The idea of reparations is demeaning to African Americans and would further divide the country along race lines.
Reparations require the country to put a literal price on the generational traumas of slavery. How much is one slave’s suffering worth to the country? What is the compensation for several generations of enslaved ancestors? Determining those numbers could insult descendants and other Americans alike.
Coleman Hughes, a fellow at the Manhattan Institute, stated in 2019 testimony before Congress: “If we were to pay reparations today, we would only divide the country further, making it harder to build the political coalitions required to solve the problems facing black people today; we would insult many black Americans by putting a price on the suffering of their ancestors; and we would turn the relationship between black Americans and white Americans from a coalition into a transaction — from a union between citizens into a lawsuit between plaintiffs and defendants.”[37]

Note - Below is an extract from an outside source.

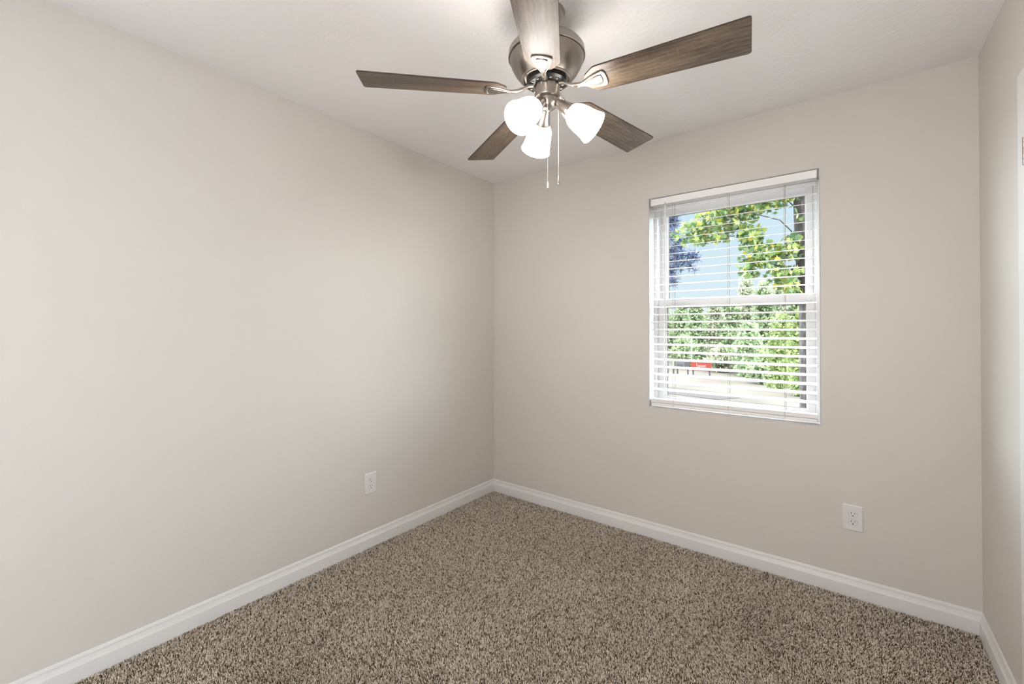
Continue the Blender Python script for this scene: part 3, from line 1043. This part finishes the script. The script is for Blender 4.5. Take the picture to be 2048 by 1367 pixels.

Hughes continues, “[P]aying reparations to all descendants of slaves is a mistake … [because] the people who were owed for slavery are no longer here, and we’re not entitled to collect on their debts. Reparations, by definition, are only given to victims. So the moment you give me reparations, you’ve made me into a victim without my consent.” [37]
Former NFL player Burgess Owens expands on the idea of victimhood: “At the core of the reparation movement is a divisive and demeaning view of both races. It grants to the white race a wicked superiority, treating them as an oppressive people too powerful for black Americans to overcome. It brands blacks as hapless victims devoid of the ability, which every other culture possesses, to assimilate and progress. Neither label is earned…. It is their divisive message that marks the black race as forever broken, as a people whose healing comes only through the guilt, pity, profits and benevolence of the white race.” [38]
Meanwhile, if reparations were paid, the country’s problems with racial inequality would not be solved and may actually be exacerbated.
Columnist Ron Chimelis explains, “Angry white Americans will say, ‘Stop whining about racism in modern America. Stand for the flag of the country that just sent you a check. We paid you, that’s it and we’re done.’ But we wouldn’t be done, because racism certainly does still exist in America. It’s more subtle than slavery, and it won’t be solved only through legislation because you can’t entirely legislate basic human respect.”
Reparations would be too expensive and difficult to implement.
While the potential cost of reparations is abstract without a definite plan, one estimate figured by William A. Darity Jr., an economist at Duke University, and Kirsten Mullen, a folklorist, based on Sherman’s “40 acres and a mule” order put the 2019 cost at $80,000 per African American descended from enslaved people, or approximately $2.6 trillion taxpayer dollars if estimating for about 30 million descendants of enslaved people. That estimate is about 55% of the $4.7 trillion US budget for 2019. [40]
Financial writer Brett Arends, took another approach to calculations, using the values assigned to generations of enslaved people in 1800, 1830, and 1860 and adding interest, resulting in a $16 trillion price tag for reparations. At the time of this 2019 calculation, the entire US national debt was $22 trillion. [41]
Beyond the financial difficulty of implementing reparations, there is the question of who would receive payments. Oprah Winfrey can trace her lineage to 19th-century slaves, but she’s worth an estimated $2.6 billion. Does her net worth negate a reparations payment? [40] [42]
Then there is the trouble of determining who is a descendant of enslaved people. Barack Obama, though African American, does not have Black American ancestry because his father was Kenyan and his American mother was white. [40]
Many biracial people or more recent Black immigrants, though not descendants of American enslaved people, may have suffered the societal leavings of slavery but may not be included in reparations payments.
Further, Ancestry.com notes the unique difficulties of tracing African American ancestry in the South to prove slave ancestors, including “family members’ name and nickname changes, the passage of enslaved people from one family member to another without a deed of sale, and the dispersion of family members who were sold away from the rest of their families.” [43]
The article continued, “When slaves arrived on American shores, they often were given the surname of their first owner, if they had a surname at all. Others did not take the slave owner’s name until after Emancipation. As former slaves grew accustomed to their freedom in the years after the Civil War, many rejected their former owners’ names and created new surnames for themselves.” Simply proving one is a definitive ancestor of slavery may be difficult. [43]
Finally, as Joe Biden asked of reparations in 2020, “[W]ill it include Native Americans as well”? According to one estimate, reparations to indigenous Americans would cost another $35 trillion. [41] [44]
Simply determining who is eligible for reparations could come with a hefty price tag.